National and state standards provide guidelines for what should be taught in school, but are not prescriptive in how they should be taught or assessed. Identifying instructional methods and assessments that meet these standards is an important goal for the theme. For example, several projects have engaged in reviewing existing math and science assessment items and aligning them with national and state standards (e.g., Keodinger seed grant abstract 1998; Quellmalz seed grant abstract 1999). These efforts have helped identify a process for interpreting standards and defining meaningful assessment, technology methods for achieving this alignment, and creating advanced libraries of meaningful instructional methods and assessment items that teachers can access to select appropriate items that align with their learning outcomes.

Imbedding Assessment in Instruction

A common goal for everyone in the theme centers on creating assessment activities that are integral to the instructional process, rather than isolated activities that only measure what learners remember.

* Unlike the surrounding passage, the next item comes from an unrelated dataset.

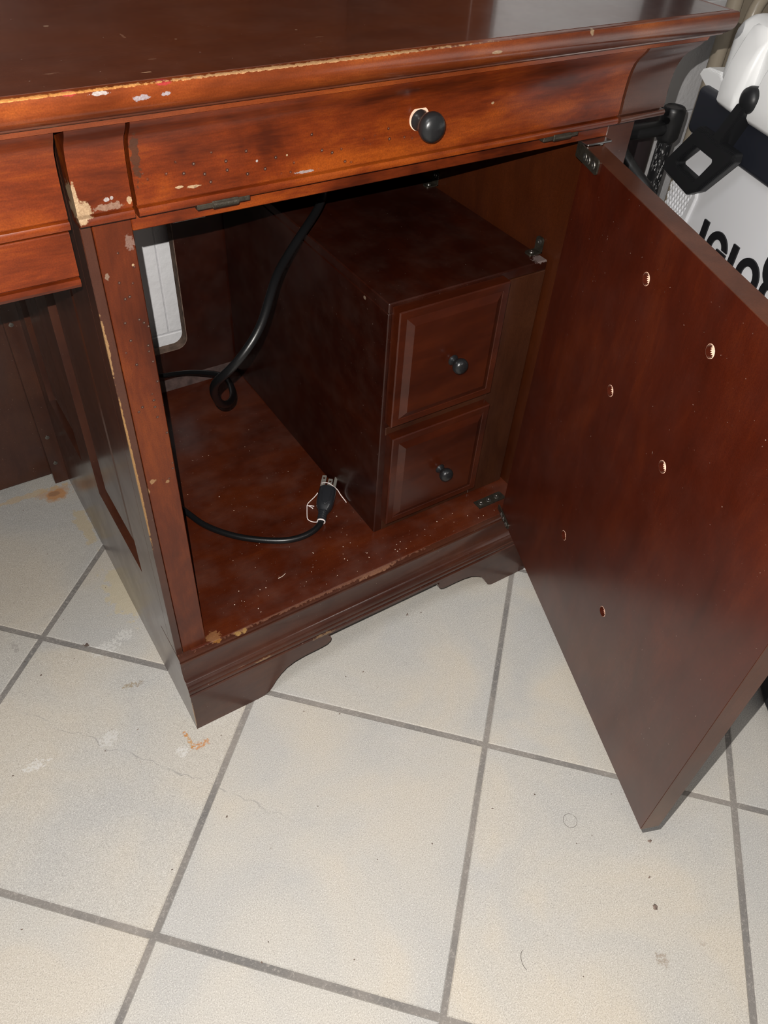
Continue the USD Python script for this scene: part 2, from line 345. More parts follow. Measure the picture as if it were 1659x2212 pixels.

Achieving this goal requires designing learning activities where learners display what they know in various authentic ways (e.g., making and explaining decisions during problem solving, building ideas through collaboration, synthesizing research into a report, etc.). Members of the Assessments for Learning theme have conducted research to evaluate how to design activities that promote this kind of generation of ideas and defined methods to characterize the products the learners create (e.g., Duschl seed grant abstract 1998; Cuthbert seed grant abstract 1999; Hickey seed grant abstract 2000; Duschl seed grant abstract 2000). The results of these projects are great starts toward defining rubrics that can help systematically evaluate the products learners create during instruction.

Shareable Assessment Rubrics

The other challenge associated with performance assessments is the increased burden on a teacher to provide meaningful feedback based on these new measures defined above. Technology can play a significant role in this process. Multiple research paths have been taken to explore methods of designing technology based learning environments that capture and/or characterize various states of student understanding so that the technology can be used to provide intelligent feedback to students. The investigation of component based simulations has provided insights into designing software architectures that provide both visualization for conceptual development and tracking of students' decision-making to evaluate their conceptual development (e.g., Hilfer seed grant abstract 1999; Suits seed grant abstract 2002).

The efforts by the members of the Assessments for Learning theme team have helped the field explore multiple dimensions for integrating assessment into a learning environment to increase its effectiveness. These projects are instrumental in helping to understand the potential of assessment for improving learning, how to use technology to make this potential a reality, and how to characterize assessment to help new instructors integrate it into their instructional process.